Saved entries
┏━━

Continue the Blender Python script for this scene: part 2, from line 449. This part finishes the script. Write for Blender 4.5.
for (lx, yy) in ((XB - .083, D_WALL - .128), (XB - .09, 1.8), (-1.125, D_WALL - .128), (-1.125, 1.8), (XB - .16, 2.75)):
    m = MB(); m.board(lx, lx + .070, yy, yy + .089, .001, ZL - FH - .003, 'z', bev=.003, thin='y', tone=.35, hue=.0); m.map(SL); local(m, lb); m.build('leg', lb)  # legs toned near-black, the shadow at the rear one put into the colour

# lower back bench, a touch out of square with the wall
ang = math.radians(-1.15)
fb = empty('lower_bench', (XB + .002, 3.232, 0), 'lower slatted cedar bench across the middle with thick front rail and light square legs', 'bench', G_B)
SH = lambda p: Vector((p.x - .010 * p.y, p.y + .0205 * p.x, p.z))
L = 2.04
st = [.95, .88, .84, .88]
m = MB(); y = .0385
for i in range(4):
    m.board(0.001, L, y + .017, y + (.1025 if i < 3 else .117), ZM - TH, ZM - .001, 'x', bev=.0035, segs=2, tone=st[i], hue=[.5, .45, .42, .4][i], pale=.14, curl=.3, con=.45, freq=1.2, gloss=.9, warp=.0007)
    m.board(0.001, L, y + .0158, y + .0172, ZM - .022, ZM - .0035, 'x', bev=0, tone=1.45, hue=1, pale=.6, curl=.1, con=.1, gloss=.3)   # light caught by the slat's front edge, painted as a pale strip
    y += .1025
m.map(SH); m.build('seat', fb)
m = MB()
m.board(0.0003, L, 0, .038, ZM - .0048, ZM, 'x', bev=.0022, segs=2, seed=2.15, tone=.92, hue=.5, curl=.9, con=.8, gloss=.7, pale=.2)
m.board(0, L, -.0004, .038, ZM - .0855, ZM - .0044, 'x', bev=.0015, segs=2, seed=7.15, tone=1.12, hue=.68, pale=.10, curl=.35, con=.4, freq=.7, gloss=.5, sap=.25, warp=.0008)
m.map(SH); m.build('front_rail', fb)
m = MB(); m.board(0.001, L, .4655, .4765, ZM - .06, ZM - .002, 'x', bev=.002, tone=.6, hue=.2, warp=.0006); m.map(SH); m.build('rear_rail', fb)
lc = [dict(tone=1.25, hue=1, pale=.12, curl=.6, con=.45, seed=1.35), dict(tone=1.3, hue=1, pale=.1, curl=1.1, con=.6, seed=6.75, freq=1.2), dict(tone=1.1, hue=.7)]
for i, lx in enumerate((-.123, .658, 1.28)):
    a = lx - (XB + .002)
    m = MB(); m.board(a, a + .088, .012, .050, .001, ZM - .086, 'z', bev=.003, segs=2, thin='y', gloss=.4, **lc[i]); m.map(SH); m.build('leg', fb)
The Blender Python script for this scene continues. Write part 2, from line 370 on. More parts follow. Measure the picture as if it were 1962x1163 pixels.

┗━━

# SET PROBLEM
Please print the material above exactly as it appears, from its first line through the line containing "m = MB(); m.board(lx, lx", inclusive, and stop there.

# FULL RESPONSE
Continue the Blender Python script for this scene: part 2, from line 449. This part finishes the script. Write for Blender 4.5.
for (lx, yy) in ((XB - .083, D_WALL - .128), (XB - .09, 1.8), (-1.125, D_WALL - .128), (-1.125, 1.8), (XB - .16, 2.75)):
    m = MB(); m.board(lx, lx + .070, yy, yy + .089, .001, ZL - FH - .003, 'z', bev=.003, thin='y', tone=.35, hue=.0); m.map(SL); local(m, lb); m.build('leg', lb)  # legs toned near-black, the shadow at the rear one put into the colour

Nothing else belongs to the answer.